Lucky for us they didn’t have to handle the voting (the voting was done within each local school district). If the problems the BOEs experienced simply in mailing out the ballots had also occurred in the counting of the ballots, we might still be waiting for the results.

In case you didn’t hear, within our own school district, there were claims from people who never received a ballot. Additionally, it was discovered that our school district mail-in ballots were sent to voters who don’t live in our school district. This wasn’t just a handful; this was whole swaths of voters.

Then there were the general elections and the primaries. Again, we’ve heard stories from people who sent in absentee ballots a week or two before the election. The County BOE provided a website for them to verify their vote was processed. Yet, when they checked the website, they didn’t see their name. There were reports people called the BOE about this. It’s unknown what the response was.

We are aware of one person who received an absentee ballot but who didn’t submit it. That person confirmed that, even though she requested an absentee ballot and had received it, she could still vote in-person and not by absentee ballot.

Finally, we know of at least one case where the absentee ballot was mailed to the wrong address.

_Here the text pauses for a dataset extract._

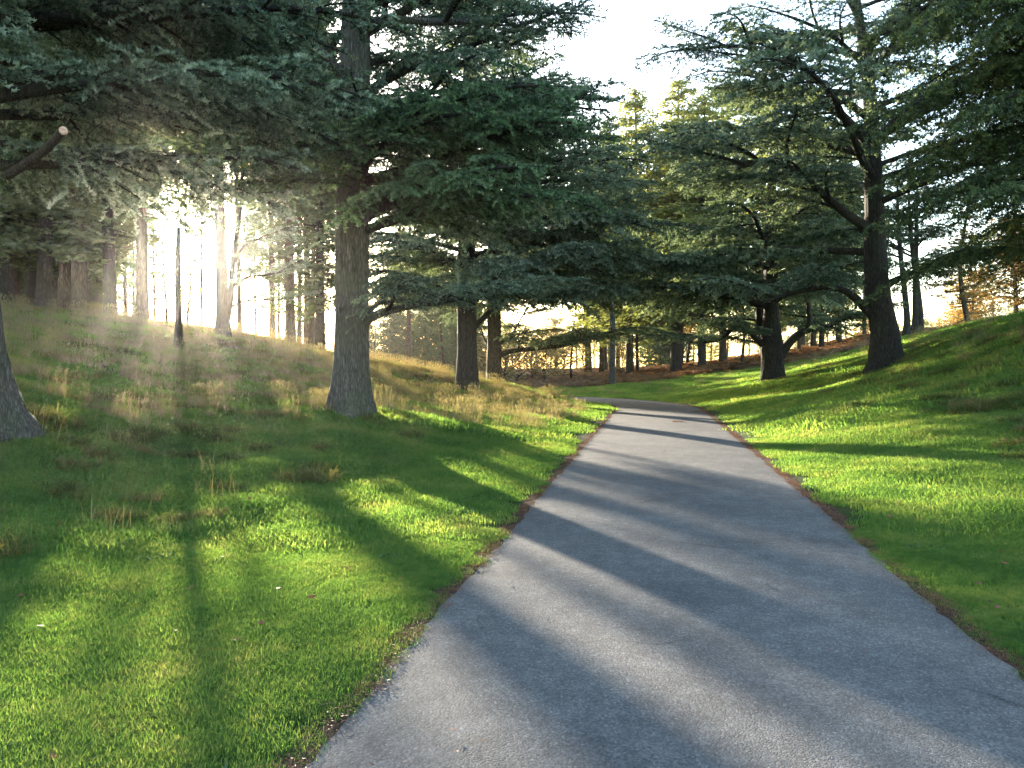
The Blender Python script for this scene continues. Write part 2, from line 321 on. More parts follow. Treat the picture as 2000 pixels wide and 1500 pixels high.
# ------------------------------------------------------------------ foliage helpers
def tris(P, D, S, ln, w):
    "thin triangles: base at P, direction D, side S"
    n = len(P); V = np.empty((n, 3, 3)); V[:, 0] = P - S * (w / 2)[:, None]; V[:, 1] = P + S * (w / 2)[:, None]; V[:, 2] = P + D * ln[:, None]
    return V.reshape(-1, 3)
def tri_faces(nv): return np.arange(nv, dtype=np.int32).reshape(-1, 3)
def unit(v): return v / (np.linalg.norm(v, axis=-1, keepdims=True) + 1e-9)
def needle_tufts(P, rg, per=4, ln=.04, w=.012, up=.35, axis=None, ax=0.):
    n = len(P) * per; Q = np.repeat(P, per, 0); D = rg.normal(size=(n, 3)); D[:, 2] = np.abs(D[:, 2]) * .8 + up
    if axis is not None: D += np.repeat(axis, per, 0) * ax
    D = unit(D); S = unit(np.cross(D, rg.normal(size=(n, 3)))); L = ln * rg.uniform(.7, 1.25, n)
    return tris(Q - D * (L * .12)[:, None] + rg.normal(0, ln * .12, (n, 3)), D, S, L, np.full(n, w) * rg.uniform(.7, 1.3, n))

def make_bough(seed, L=5.0, dens=1.0, droop=.25, per=4, ln=.045, w=.013, rise=.25, width=.42, spray=.2, bare=.14, gap=1.1):
    """one cedar bough along +X: (wood mesh, needle mesh)"""
    rg = np.random.default_rng(seed); tb = Tubes(); tuft = []; taxis = []
    t = np.linspace(0, 1, 14); wob = rg.uniform(0, 6, 3)
    ax = np.c_[t * L, .12 * L * t * np.sin(t * 4 + wob[0]) * .6, L * (rise * t - (rise * .6 + droop * .35) * t ** 2.2) + .03 * L * np.sin(t * 6 + wob[1]) * t]
    r0 = .018 * L
    tb.add(ax, r0 * (1 - t) ** .8 + .006, 7, .05, seed)
    def at(tt): return np.array([np.interp(tt, t, ax[:, k]) for k in range(3)])
    s = bare; side = 1
    while s < .985:
        side = -side; p0 = at(s); d0 = unit(at(min(s + .03, 1)) - at(s - .03))
        prof = math.sin(math.pi * min(1, (s * .85 + .18)) ** .8) ** .7 if s < .97 else .3
        l2 = max(.25, width * L * prof * rg.uniform(.55, 1.15)) * .55
        ang = math.radians(rg.uniform(42, 72)) * side; ca, sa = math.cos(ang), math.sin(ang)
        d2 = unit(np.array([d0[0] * ca - d0[1] * sa, d0[0] * sa + d0[1] * ca, rg.normal(.02, .13)]))
        k = np.linspace(0, 1, 6); fw = d0 * .35
        P2 = p0 + (d2[None] * k[:, None] + fw[None] * (k ** 2)[:, None] * .5) * l2; P2[:, 2] += l2 * (.10 * k - (.18 + droop * .5) * k ** 2) + rg.normal(0, .02)
        tb.add(P2, (.006 + .010 * l2) * (1 - k) + .003, 4)
        m = max(3, int(l2 / (spray * .62) * dens)); s3 = 1
        for j in range(m):
            u = (j + .6) / m; s3 = -s3; q0 = np.array([np.interp(u, k, P2[:, a]) for a in range(3)]); dd = unit(P2[-1] - P2[0])
            l3 = (spray * 1.0 + .30 * l2 * math.sin(math.pi * min(1, u * .8 + .2))) * rg.uniform(.5, 1.2)
            a3 = math.radians(rg.uniform(30, 65)) * s3; ca, sa = math.cos(a3), math.sin(a3)
            d3 = unit(np.array([dd[0] * ca - dd[1] * sa, dd[0] * sa + dd[1] * ca, dd[2] * .5 + rg.normal(.0, .22)]))
            n = max(3, int(l3 / (ln * .62))); kk = (np.arange(n) + rg.uniform(0, 1)) / n
            Pp = q0 + d3 * (kk * l3)[:, None]; Pp[:, 2] += .05 * kk - (.12 + droop * .8) * l3 * kk ** 2 * 1.2
            tuft.append(Pp + rg.normal(0, ln * .18, Pp.shape)); taxis.append(np.repeat(d3[None], n, 0))
            # side twiglets
            for _ in range(2):
                o = rg.integers(0, n); a4 = a3 + math.radians(rg.uniform(-60, 60)); l4 = l3 * rg.uniform(.25, .55); n4 = max(2, int(l4 / (ln * .62)))
                base = math.atan2(d3[1], d3[0]) + math.radians(rg.choice([-1, 1]) * rg.uniform(30, 60)); d4 = np.array([math.cos(base), math.sin(base), d3[2] + rg.normal(0, .15)])
                k4 = (np.arange(n4) + 1) / n4; P4 = Pp[o] + d4 * (k4 * l4)[:, None]; P4[:, 2] -= .25 * l4 * k4 ** 2
                tuft.append(P4); taxis.append(np.repeat(d4[None], n4, 0))
        s += (spray * gap / L) * rg.uniform(.75, 1.25)
    for _ in range(14):
        p0 = at(rg.uniform(.12, .95)) + np.r_[rg.normal(0, .35, 2), 0] * rg.integers(0, 2); l5 = rg.uniform(.25, .8); k = np.linspace(0, 1, 6); a5 = rg.uniform(0, 6.28)
        tb.add(p0 + np.c_[np.cos(a5) * k * l5 * .5 + .06 * l5 * np.sin(k * 6), np.sin(a5) * k * l5 * .5, -l5 * (.25 * k + .6 * k ** 2)], .006 * (1 - k) + .0025, 3)
    T = np.concatenate(tuft); A = np.concatenate(taxis)
    V = needle_tufts(T, rg, per, ln, w, .25, A, .2)
    wood = tb.mesh("branch"); nd = mesh_np("foliage", V, tri_faces(len(V)))
    tone = np.concatenate([np.clip(.42 + rg.normal(0, .17) + .38 * (np.arange(len(q)) + 1) / len(q), 0, 1.2) for q in tuft]); tone = np.repeat(tone, per) + rg.normal(0, .10, len(T) * per)
    a_ = nd.attributes.new("tone", 'FLOAT', 'FACE'); a_.data.foreach_set("value", tone.astype(np.float32))
    return wood, nd
def with_mat(me, mat): me = me.copy(); me.materials.clear(); me.materials.append(mat); return me
NB = 5
B_fine = [make_bough(100 + i, 5.0, 1.25, droop=[.2, .3, .15, .35, .25][i], ln=.055, w=.021, per=7, width=.62, gap=.95, spray=.26) for i in range(NB)]
B_mid = [make_bough(200 + i, 5.0, 1.1, droop=[.2, .3, .12, .25][i], ln=.085, w=.034, spray=.32, per=6, width=.66, gap=.8) for i in range(4)]
B_weep = [make_bough(300 + i, 5.0, 1.2, droop=.75, ln=.07, w=.02, rise=.2, width=.5, per=5, gap=.75) for i in range(3)]
print('TRIS', [len(b.polygons) for s in (B_fine, B_mid, B_weep) for a, b in s])
SETS = {}
def bset(kind, bark, leaf):
    key = (kind, bark, leaf)
    if key not in SETS:
        src = {'fine': B_fine, 'mid': B_mid, 'weep': B_weep}[kind]; SETS[key] = [(with_mat(a, M[bark]), with_mat(b, M[leaf])) for a, b in src]
    return SETS[key]
def put_bough(root, bs, P, yaw, pitch, length, roll=0., name='bough'):
    a, b = bs[R.randrange(len(bs))]; s = length / 5.0
    o = link('branch', a, None, root); o.location = P
    o.rotation_euler = (math.radians(roll), -math.radians(pitch), math.radians(yaw)); o.scale = (s, s * R.uniform(.9, 1.15), s * R.uniform(.9, 1.1))
    f = link('foliage', b, None, o); return o

def cedar(label, x, y, path, radii, bs, h0, h1, nb, lenf, pitchf, limbs=(), bark='bark', group=None, allow=None, sides=40, cat='tree', name='cedar_tree', yaw0=0, flare=.55, extra=(), ebs=None):
    """path: [(dx,dy,h)], radii at each, nb boughs between h0 and h1; limbs: [(points relative to base, r0, r1)]"""
    z = gz(x, y); root = thing(name, label, cat, (x, y, z), 0, group)
    P = smooth_path([(path[0][0], path[0][1], -.35)] + list(path), 60 if sides > 30 else 24); rr = np.interp(P[:, 2], [-.35] + [p[2] for p in path], [radii[0]] + list(radii))
    tb = Tubes().add(P, rr, sides, .03, int(abs(x * 7) + y), flare=flare, ridges=17 if sides > 30 else 0)
    link('trunk', tb.mesh('trunk'), M[bark], root)
    cnt = 0
    def axis(h): return np.array([np.interp(h, P[:, 2], P[:, 0]), np.interp(h, P[:, 2], P[:, 1]), h])
    for pts, r0, r1, bl in limbs:
        Q = smooth_path(pts, 26); tt = np.linspace(0, 1, 26)
        ob = link('limb', Tubes().add(Q, r0 + (r1 - r0) * tt ** .8, 14, .04, cnt).mesh('limb'), M[bark], root)
        if bl < .1: continue
        nl = max(3, int(np.linalg.norm(Q[-1] - Q[0]) * 1.5)); sd = 1
        for j in range(nl):
            u = .28 + .72 * (j + .5) / nl; k = int(u * 25); d = unit(Q[min(k + 1, 25)] - Q[k - 1]); sd = -sd
            yaw = math.degrees(math.atan2(d[1], d[0])) + (sd * R.uniform(25, 65) if j < nl - 1 else 0)
            put_bough(root, bs, Q[k], yaw, R.uniform(-2, 14), bl * R.uniform(.7, 1.15)); cnt += 1
    for h, yw, pt, ln_ in extra: put_bough(root, ebs or bs, axis(h), yw, pt, ln_, R.uniform(-6, 6))
    ya = yaw0
    for i in range(nb):
        f = (i + R.uniform(.2, .8)) / nb; h = h0 + (h1 - h0) * f; ya += 137.5 + R.uniform(-25, 25)
        yaw = ya % 360
        L = lenf(f, yaw) * R.uniform(.8, 1.15)
        if allow and not allow(h, yaw, f): continue
        if L < .6: continue
        put_bough(root, bs, axis(h), yaw, pitchf(f) + R.uniform(-7, 7), L, R.uniform(-8, 8)); cnt += 1
    return root
def P3(x0, y0, pts):
    "pixel points with depth -> points relative to the tree base at x0,y0"
    b = np.array([x0, y0, gz(x0, y0)]); return [wp(*q) - b for q in pts]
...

After calling several different BOE offices, including the state office in Albany, this individual was finally directed to the correct person at the Monroe County BOE. When making the call, the woman at the Monroe County BOE picked up the phone and immediately said, “I’m tired. How can I help you?”

The BOE confirmed it had sent the absentee ballot to the wrong address, but said they could not send another one to the correct address. Instead, they suggested the person who inadvertently received the voter’s ballot overnight it to the voter, and then asked the voter to overnight it back to the BOE.

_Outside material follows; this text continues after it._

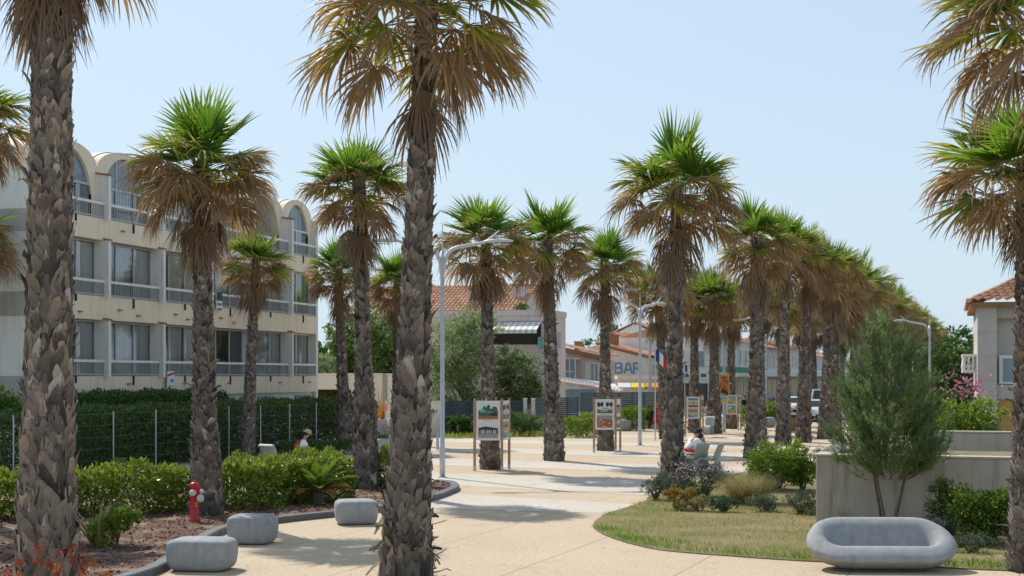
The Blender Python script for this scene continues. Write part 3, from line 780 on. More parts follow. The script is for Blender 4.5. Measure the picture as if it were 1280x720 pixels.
for i in range(6):
    x0 = XB[i] + (.061 if i else .19); x1 = XB[i + 1] - .061 if i < 5 else 20.83
    for fl, (z0, z1) in enumerate(ZW):
        wy = .06
        open_loggia = fl == 2 and i in (3, 4)
        if open_loggia: wy = 1.2
        zt = z1 if fl < 2 else 9.62
        # railing
        mb = MB(); zr = z0 + .50
        mb.box(x0, x1, -.331, -.301, z0 + .01, z0 + .06)
        nb = int((x1 - x0) / .12)
        for k in range(nb + 1):
            xx = x0 + .03 + (x1 - x0 - .06) * k / nb; mb.box(xx - .011, xx + .011, -.3251, -.3051, z0 + .06, zr - .05)
        rl = mb.build('balcony_railing', M['railgrey'], bl); mb = MB(); mb.box(x0, x1, -.351, -.271, zr - .05, zr + .04); mb.build('handrail', M['white'], rl)
        # window: frame with two or three leaves
        n = 2 if i == 5 else 3
        mb = MB(); t = .055
        mb.box(x0, x1, wy - .04, wy + .04, zt - t, zt); mb.box(x0, x1, wy - .04, wy + .04, z0, z0 + t)
        xs = [x0 + (x1 - x0) * k / n for k in range(n + 1)]
        for k, xx in enumerate(xs):
            a = min(max(xx, x0 + t / 2), x1 - t / 2); mb.box(a - t / 2, a + t / 2, wy - .035, wy + .035, z0 + t, zt - t)
        wf = mb.build('window', M['frame'] if not (i == 5) else M['white'], bl)
        for k in range(n):
            mb = MB(); mb.add([(xs[k] + t / 2, wy, z0 + t), (xs[k + 1] - t / 2, wy, z0 + t), (xs[k + 1] - t / 2, wy, zt - t), (xs[k] + t / 2, wy, zt - t)], [(0, 1, 2, 3)]); mb.build('pane', M['glass'], wf)
            r = rgb.random()
            if r < .88 or fl == 2:
                cm = M['curtain_green'] if i == 5 and fl == 1 and k == 1 else M[rgb.choice(['curtain', 'curtain', 'curtain', 'curtain_white'])]
                rows = []
                for q in range(25):
                    u = xs[k] + .05 + (xs[k + 1] - xs[k] - .1) * q / 24; yy = wy + .07 + .025 * math.sin(q * 1.9 + k)
                    rows.append([(u, yy, z0 + .06), (u, yy, zt - .08)])
                mb = MB(); mb.grid(rows); mb.build('curtain', cm, wf)
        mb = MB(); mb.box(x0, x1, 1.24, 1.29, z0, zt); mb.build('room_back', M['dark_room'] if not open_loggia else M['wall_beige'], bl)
        mb = MB(); mb.box((x0 + x1) / 2 - .03, (x0 + x1) / 2 + .03, -.351, -.3051, z0 - .25 - .1 * (i % 2), z0 - .02); mb.build('drain_pipe', M['black'], bl)
M['lunette'] = mat('grey_blue_glazing', (.20, .25, .29), .12, .12, 1.2, spec=.5)
# arches and vaults
for i in range(6):
    xa = XB[i]; xb = XB[i + 1]
    cx, a = (xa + xb) / 2, (xb - xa) / 2; ai = a - .34
    N = 40
    xs = [cx - a * math.cos(math.pi * k / N) for k in range(N + 1)]
    zo = lambda x: 10.2 + .78 * math.sqrt(max(0, 1 - ((x - cx) / a) ** 2))
    def zi(x):
        q = abs((x - cx) / ai); return 9.15 + 1.62 * math.sqrt(1 - q * q) if q < 1 else 8.44
    mb = MB()
    for k in range(N):
        u0, u1 = xs[k], xs[k + 1]; mid = (u0 + u1) / 2
        inside_ = abs(mid - cx) < ai
        b0, b1 = (zi(u0) if abs(u0 - cx) < ai else 9.15, zi(u1) if abs(u1 - cx) < ai else 9.15) if inside_ else (8.44, 8.44)
        v = [(u0, 0, b0), (u1, 0, b1), (u1, 0, zo(u1)), (u0, 0, zo(u0)), (u0, .35, b0), (u1, .35, b1), (u1, .35, zo(u1)), (u0, .35, zo(u0))]
        mb.add(v, [(0, 1, 2, 3), (7, 6, 5, 4), (3, 2, 6, 7), (0, 4, 5, 1)])
    mb.build('arch', M['wall_beige'], bl)
    mb = MB(); mb.prism([(u, zo(u)) for u in xs] + [(xs[-1], 10.0), (xs[0], 10.0)], DEP - .2, DEP - .02, 'y'); mb.build('vault_end', M['wall_grey'], bl)
    mb = MB(); mb.grid([[(u, y, zo(u) + .03) for y in (.36, 3, 6, DEP)] for u in xs])
    mb.grid([[(cx - ai * math.cos(math.pi * k / 24), y, 9.15 + 1.62 * math.sin(math.pi * k / 24)) for y in (.352, 1.3)] for k in range(25)])
    mb.build('vault_roof', [M['vault']], bl, smooth=True)
    ops = i in (3, 4)
    mb = MB()   # lunette glazing or the back of the open loggia
    yb = 1.2 if ops else .12
    pts = [(cx - ai, 9.15)] + [(cx - ai * math.cos(math.pi * k / 24), 9.15 + 1.62 * math.sin(math.pi * k / 24)) for k in range(1, 24)] + [(cx + ai, 9.15)]
    mb.prism(pts, yb, yb + .02, 'y')
    lu = mb.build('arched_window' if not ops else 'loggia_back', M['lunette'] if not ops else M['wall_beige'], bl)
    if not ops:
        mb = MB(); mb.prism(pts, .30, .33, 'y'); mb.build('blind', M['curtain'], bl)
        mb = MB()
        for u in (cx - .45, cx + .45): mb.box(u - .03, u + .03, yb - .03, yb, 9.55, 9.15 + 1.62 * math.sqrt(1 - (.45 / ai) ** 2))
        mb.box(cx - ai, cx + ai, yb - .04, yb - .002, 9.55, 9.66); mb.build('mullion', M['frame'], lu)
mb = MB(); mb.box(21.0, 21.05, -.311, DEP, 0, 10.2); mb.build('gable_wall', M['wall_beige'], bl)

# sale boards hung on the railings
def sale_board(px, y0, y1, wpx, label, top):
    s_dist = math.hypot(0, 0)
    phi = math.atan((px - HX) / F); al = TH - phi; s = (LB - .42) / math.tan(al)
    P = st(s, LB - .42); Y = P.y; z0, z1 = hz(y1, Y), hz(y0, Y)
    t = thing('sale_board', label, 'sign', (P.x, P.y, z0), ST_ROT)
    W, Hh = wpx / F * Y * 1.12, z1 - z0
    mb = MB(); mb.box(-W / 2, W / 2, -.03, 0, 0, Hh); mb.build('board', M['white'], t)
    mb = MB()
    if top == 'red':
        mb.add([(-W / 2, -.034, Hh * .72), (W / 2, -.034, Hh * .86), (W / 2, -.034, Hh * .97), (-W / 2, -.034, Hh * .83)], [(0, 1, 2, 3)]); mb.build('red_stripe', M['red'], t)
        mb = MB()
        for k in range(7): mb.box(-W * .38 + k * W * .11, -W * .31 + k * W * .11, -.036, -.031, Hh * .06, Hh * .15)
        mb.box(-W * .3, W * .32, -.036, -.031, Hh * .24, Hh * .28); mb.box(-W * .1, W * .35, -.036, -.031, Hh * .45, Hh * .62)
        mb.build('print', M['p_blue'], t)
    else:
        mb.box(-W / 2, W / 2, -.035, -.031, Hh * .55, Hh); mb.box(-W * .4, W * .4, -.036, -.031, Hh * .03, Hh * .12)
        for k in range(6): mb.box(-W * .38 + k * W * .13, -W * .30 + k * W * .13, -.036, -.031, Hh * .27, Hh * .42)
        mb.build('print', M['dark_sign'], t)
sale_board(213, 464, 489, 15, 'white sale board with red stripe hung below the lowest balcony', 'red')
sale_board(273.5, 366, 388, 13, 'dark topped sale board hung on the middle floor railing', 'dark')

# ------------------------------------------------------------------ hedges and fence before the building
def leafy_box(mb, path, width, height, dens, L, Wd, z0=0, lump=.12, tone=(.45, .22), topbias=.15):
    "clipped hedge following a path; dark wood inside, leaves over every face"
    for i in range(len(path) - 1):
        a, b = Vector(path[i]), Vector(path[i + 1]); d = b - a; ln = d.length; t = d / ln; nn = Vector((-t.y, t.x, 0))
        k = .55
        per = 2 * height + width; n = int(dens * 2.1 * per * ln)
        u = rng.random(n) * ln; q = rng.random(n) * per
        off = np.where(q < height, -width / 2, np.where(q < height + width, q - height - width / 2, width / 2))
        zz = np.where(q < height, q, np.where(q < height + width, height, per - q))
        no = np.where(q < height, -1.0, np.where(q < height + width, 0, 1.0)); nz = np.where((q >= height) & (q < height + width), 1.0, 0.15)
        # round the shoulders, uneven outline
        x = a.x + t.x * u + nn.x * off; y = a.y + t.y * u + nn.y * off
        lum = lump * lumps(np.column_stack([x + zz, y - zz]), 2.2, 3)
        inn = rng.random(n) ** 1.8 * min(.5, width * .42)
        off2 = off + no * (lum - inn); zz2 = np.maximum(zz + nz * (nz > .5) * (lum - inn), .02)
        e_ = np.minimum(u, ln - u); tap = np.where(((i == 0) & (u < ln / 2)) | ((i == len(path) - 2) & (u > ln / 2)), 1 - np.clip(e_ / (width * .45), 0, 1), 0.0); off2 = off2 * np.sqrt(np.maximum(0, 1 - tap ** 2)) ; zz2 = zz2 * (1 - .10 * tap)
        sh = np.clip((zz2 - height * .82) / (height * .18), 0, 1) * np.clip((np.abs(off2) - width * .3) / (width * .2), 0, 1)
        off2 *= 1 - .12 * sh; zz2 -= .08 * sh
        P = np.column_stack([a.x + t.x * u + nn.x * off2, a.y + t.y * u + nn.y * off2, z0 + zz2])
        D = np.column_stack([nn.x * no, nn.y * no, nz]) + rng.normal(0, .65, (n, 3)) + np.array([0, 0, .3]); D /= np.linalg.norm(D, axis=1)[:, None]
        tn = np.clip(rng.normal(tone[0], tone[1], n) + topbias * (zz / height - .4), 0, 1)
        mb.leaves(P, D, rng.uniform(.7, 1.3, n) * L, rng.uniform(.7, 1.3, n) * Wd, tn)
    return mb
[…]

Imagine the problems that could arise in elections as a result of the widespread occurrence of these actions. It’s ripe for voter disenfranchisement, electoral irregularities, and outright election fraud.

Mail-in balloting should be available and very rare. It needs to be scrutinized for abuse. Such scrutiny is costly, but necessary. But we have a limited capacity for it. If too many people opt to vote by mail-in ballots, the system will break down.

It won’t come crashing down for all to see. It will develop leaks that ne’er-do-wells can quickly and easily exploit. And once they get the keys to elective office, it will be more difficult to win our freedom back.

Hmm, I guess there’s a reason we don’t think too highly of those who choose to live life by “mailing it in.”